Former NBN chief Mike Quigley panned the Coalition’s 2013 decision to pivot from a mostly fibre-to-the-premises rollout, saying it isn’t too late to change back again.
Speaking at the University of Melbourne, Quigley made sure NBN would continue to be an election issue as he again defended his record during his time fronting the major project.
He also argued that many of NBN’s current challenges can be traced to the decision to change the rollout from predominately FTTP to a “multi-technology mix”.
“The worst thing you can do in these large complex projects is change direction,” Quigley said.
“When you are in the midst of the start-up problems it may be tempting to change direction but history proves that the benefits of changing are usually overestimated.
“This is often because the estimates of the costs and timing of the new approach are far too optimistic.
“This was certainly the case in changing the NBN from a FTTP based model to the MTM model.”
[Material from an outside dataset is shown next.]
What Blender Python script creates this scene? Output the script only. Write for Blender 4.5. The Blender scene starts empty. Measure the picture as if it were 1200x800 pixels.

Quigley said it was a pity that the Coalition had “put their faith in what has turned out to be a short-sighted, expensive and backward looking MTM plan based on copper.”
“The nation is going to be bearing the consequences of those decisions for years to come in higher costs and poorer performance in an area that is critical to its long term future,” he said.
“Betting tens of billions of taxpayers’ dollars at this time on copper access technologies, as the Coalition has done, is a huge miscalculation.”
However, Quigley believed the project wasn’t yet a lost cause.
“It is not too late to change the current direction of the NBN but of course that change would need to be made in a controlled and managed way to ensure the project is not subject to another major disruption,” he said.
Quigley used much of his speech to deconstruct and refute frequent Coalition attacks on the NBN and its early record.
”It didn’t take long for the attacks on the project to start,” he said.
These attacks included daily repetition of the NBN being “way behind schedule and way over-budget.”
“A good example of that quote attributed to Lenin that, ‘A lie told often enough becomes the truth’,” Quigley said.
“It is [also] likely that some of you here tonight will have heard many times that very little was achieved by NBN Co between 2009 and 2013.”
Quigley believed that, had NBN stayed the course on FTTP in brownfields areas, it could have emerged with a successful network much sooner.
As it is, he said, the FTTP portion of the current NBN rollout is making the company’s numbers seem better than they are.
“The total quarterly cumulative volumes for brownfields show that FTTP is still by far the greatest percentage of the brownfields premises passed to the end of March 2016,” Quigley said.
Labor has promised to bring back more FTTP connections if it wins power in the July 2 federal election.